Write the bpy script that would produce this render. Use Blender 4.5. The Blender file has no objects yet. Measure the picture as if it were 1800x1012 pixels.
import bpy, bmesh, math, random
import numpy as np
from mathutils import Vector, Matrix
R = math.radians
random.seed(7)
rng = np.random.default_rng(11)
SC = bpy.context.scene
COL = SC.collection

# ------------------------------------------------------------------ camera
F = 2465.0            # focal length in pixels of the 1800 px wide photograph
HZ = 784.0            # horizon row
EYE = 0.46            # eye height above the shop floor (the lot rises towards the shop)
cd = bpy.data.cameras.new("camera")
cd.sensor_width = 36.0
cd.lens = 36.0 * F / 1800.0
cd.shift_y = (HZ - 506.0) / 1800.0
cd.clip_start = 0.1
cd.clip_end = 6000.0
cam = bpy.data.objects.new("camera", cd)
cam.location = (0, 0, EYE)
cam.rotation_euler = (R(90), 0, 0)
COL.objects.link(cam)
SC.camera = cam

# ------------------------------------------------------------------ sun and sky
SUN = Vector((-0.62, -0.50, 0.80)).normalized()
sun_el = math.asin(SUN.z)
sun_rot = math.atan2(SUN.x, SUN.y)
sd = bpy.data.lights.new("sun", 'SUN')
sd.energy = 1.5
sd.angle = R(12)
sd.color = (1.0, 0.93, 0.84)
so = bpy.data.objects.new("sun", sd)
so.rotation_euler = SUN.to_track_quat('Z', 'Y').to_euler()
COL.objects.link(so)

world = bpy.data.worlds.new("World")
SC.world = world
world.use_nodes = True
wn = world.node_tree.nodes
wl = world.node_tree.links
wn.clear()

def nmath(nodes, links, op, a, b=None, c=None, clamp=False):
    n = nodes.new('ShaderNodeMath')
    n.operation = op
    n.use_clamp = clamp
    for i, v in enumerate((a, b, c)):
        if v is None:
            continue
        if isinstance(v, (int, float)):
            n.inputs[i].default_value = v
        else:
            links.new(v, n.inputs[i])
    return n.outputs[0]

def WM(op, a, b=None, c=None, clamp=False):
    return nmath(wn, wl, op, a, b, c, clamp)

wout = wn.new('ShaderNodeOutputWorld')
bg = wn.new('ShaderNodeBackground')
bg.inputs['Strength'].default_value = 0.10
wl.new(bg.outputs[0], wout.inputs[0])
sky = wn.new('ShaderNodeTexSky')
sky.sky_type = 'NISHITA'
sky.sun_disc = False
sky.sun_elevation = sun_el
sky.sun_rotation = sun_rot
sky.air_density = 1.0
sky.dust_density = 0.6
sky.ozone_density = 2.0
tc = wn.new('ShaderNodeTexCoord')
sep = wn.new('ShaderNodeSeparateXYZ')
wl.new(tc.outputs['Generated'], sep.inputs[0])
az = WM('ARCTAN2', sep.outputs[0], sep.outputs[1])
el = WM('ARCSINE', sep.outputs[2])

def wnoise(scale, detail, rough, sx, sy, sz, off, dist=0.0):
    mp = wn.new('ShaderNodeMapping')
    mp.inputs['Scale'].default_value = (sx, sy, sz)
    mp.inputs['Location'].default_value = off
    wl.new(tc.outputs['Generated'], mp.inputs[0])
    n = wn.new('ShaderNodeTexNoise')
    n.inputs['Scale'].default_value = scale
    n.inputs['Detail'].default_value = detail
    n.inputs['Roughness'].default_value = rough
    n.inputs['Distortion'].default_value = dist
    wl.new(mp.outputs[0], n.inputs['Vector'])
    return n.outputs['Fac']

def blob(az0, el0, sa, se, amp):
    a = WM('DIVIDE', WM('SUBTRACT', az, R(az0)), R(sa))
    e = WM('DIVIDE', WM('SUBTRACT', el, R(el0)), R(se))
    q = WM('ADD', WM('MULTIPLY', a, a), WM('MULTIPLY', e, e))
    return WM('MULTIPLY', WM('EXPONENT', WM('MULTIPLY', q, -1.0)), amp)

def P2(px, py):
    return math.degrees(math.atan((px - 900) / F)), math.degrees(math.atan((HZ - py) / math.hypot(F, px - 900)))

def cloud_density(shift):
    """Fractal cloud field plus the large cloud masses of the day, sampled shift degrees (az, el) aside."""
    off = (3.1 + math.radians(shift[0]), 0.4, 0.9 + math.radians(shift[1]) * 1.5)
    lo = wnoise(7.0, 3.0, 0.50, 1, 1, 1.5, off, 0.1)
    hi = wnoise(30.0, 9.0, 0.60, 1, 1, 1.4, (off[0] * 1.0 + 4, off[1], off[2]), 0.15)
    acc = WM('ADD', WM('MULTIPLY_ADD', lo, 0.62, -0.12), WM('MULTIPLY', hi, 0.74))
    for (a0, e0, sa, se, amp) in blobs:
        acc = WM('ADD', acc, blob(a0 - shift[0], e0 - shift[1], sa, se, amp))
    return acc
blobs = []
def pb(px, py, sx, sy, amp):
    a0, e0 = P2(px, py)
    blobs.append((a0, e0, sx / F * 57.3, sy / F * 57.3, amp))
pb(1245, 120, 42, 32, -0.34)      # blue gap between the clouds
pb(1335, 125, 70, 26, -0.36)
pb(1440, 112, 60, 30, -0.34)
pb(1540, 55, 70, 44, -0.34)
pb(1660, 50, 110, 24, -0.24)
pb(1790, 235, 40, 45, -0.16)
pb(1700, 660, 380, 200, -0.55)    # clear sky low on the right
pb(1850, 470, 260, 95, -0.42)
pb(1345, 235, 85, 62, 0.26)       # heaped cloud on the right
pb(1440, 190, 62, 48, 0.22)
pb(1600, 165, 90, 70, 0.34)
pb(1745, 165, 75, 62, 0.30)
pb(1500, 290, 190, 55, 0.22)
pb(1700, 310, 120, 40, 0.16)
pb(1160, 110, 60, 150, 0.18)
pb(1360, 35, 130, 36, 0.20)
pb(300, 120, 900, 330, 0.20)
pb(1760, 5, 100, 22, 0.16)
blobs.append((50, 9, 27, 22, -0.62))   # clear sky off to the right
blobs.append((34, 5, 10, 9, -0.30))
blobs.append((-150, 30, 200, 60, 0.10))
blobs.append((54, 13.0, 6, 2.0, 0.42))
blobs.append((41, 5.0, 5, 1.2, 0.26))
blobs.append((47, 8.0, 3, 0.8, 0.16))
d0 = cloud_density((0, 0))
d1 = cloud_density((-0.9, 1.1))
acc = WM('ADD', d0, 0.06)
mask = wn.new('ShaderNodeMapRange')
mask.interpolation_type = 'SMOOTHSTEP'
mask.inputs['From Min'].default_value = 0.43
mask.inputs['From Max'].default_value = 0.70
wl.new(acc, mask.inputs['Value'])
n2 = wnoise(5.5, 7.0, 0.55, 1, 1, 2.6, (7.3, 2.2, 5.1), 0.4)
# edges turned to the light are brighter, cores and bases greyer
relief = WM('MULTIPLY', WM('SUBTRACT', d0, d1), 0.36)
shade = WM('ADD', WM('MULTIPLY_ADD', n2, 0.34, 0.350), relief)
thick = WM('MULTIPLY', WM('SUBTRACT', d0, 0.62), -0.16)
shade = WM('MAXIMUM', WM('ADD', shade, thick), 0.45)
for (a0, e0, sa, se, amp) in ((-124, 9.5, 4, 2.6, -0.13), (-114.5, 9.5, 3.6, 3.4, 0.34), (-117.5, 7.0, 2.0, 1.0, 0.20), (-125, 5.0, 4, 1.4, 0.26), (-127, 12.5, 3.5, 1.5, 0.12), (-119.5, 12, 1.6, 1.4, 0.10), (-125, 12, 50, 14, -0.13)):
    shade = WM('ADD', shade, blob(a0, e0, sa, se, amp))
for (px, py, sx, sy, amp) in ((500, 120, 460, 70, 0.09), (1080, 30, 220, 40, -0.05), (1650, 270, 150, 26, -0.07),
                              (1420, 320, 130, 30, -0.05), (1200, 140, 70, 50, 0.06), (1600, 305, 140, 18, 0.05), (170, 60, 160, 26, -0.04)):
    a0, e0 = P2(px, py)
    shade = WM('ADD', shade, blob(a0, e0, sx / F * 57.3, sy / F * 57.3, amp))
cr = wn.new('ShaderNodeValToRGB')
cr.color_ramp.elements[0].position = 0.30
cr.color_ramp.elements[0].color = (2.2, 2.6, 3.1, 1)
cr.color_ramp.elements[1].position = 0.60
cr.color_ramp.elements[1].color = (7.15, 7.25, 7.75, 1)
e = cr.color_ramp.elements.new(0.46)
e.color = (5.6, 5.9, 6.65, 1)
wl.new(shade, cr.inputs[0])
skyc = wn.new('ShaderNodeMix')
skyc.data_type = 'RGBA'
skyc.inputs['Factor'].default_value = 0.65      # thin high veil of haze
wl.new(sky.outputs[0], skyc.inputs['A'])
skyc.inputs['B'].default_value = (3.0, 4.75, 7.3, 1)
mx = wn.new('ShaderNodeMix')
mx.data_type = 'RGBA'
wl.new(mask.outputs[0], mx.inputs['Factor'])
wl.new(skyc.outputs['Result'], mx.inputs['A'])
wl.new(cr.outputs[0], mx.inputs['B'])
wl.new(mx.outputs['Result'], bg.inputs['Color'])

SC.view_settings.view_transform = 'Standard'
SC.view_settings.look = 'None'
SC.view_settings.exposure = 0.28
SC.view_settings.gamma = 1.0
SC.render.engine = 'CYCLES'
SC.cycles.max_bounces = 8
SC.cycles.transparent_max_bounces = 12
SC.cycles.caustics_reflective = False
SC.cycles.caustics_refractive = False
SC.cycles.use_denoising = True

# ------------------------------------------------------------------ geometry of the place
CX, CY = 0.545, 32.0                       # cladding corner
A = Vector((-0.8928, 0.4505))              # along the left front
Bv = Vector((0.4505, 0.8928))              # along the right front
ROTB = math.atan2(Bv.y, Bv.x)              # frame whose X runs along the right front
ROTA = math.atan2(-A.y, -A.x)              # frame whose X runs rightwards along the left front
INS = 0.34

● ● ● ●

(Instructions for the task)
Up to and including the line with "COL = SC.collection", repeat the data exactly, starting from its first line; nothing else belongs in the response.

(Output for this task)
Write the bpy script that would produce this render. Use Blender 4.5. The Blender file has no objects yet. Measure the picture as if it were 1800x1012 pixels.
import bpy, bmesh, math, random
import numpy as np
from mathutils import Vector, Matrix
R = math.radians
random.seed(7)
rng = np.random.default_rng(11)
SC = bpy.context.scene
COL = SC.collection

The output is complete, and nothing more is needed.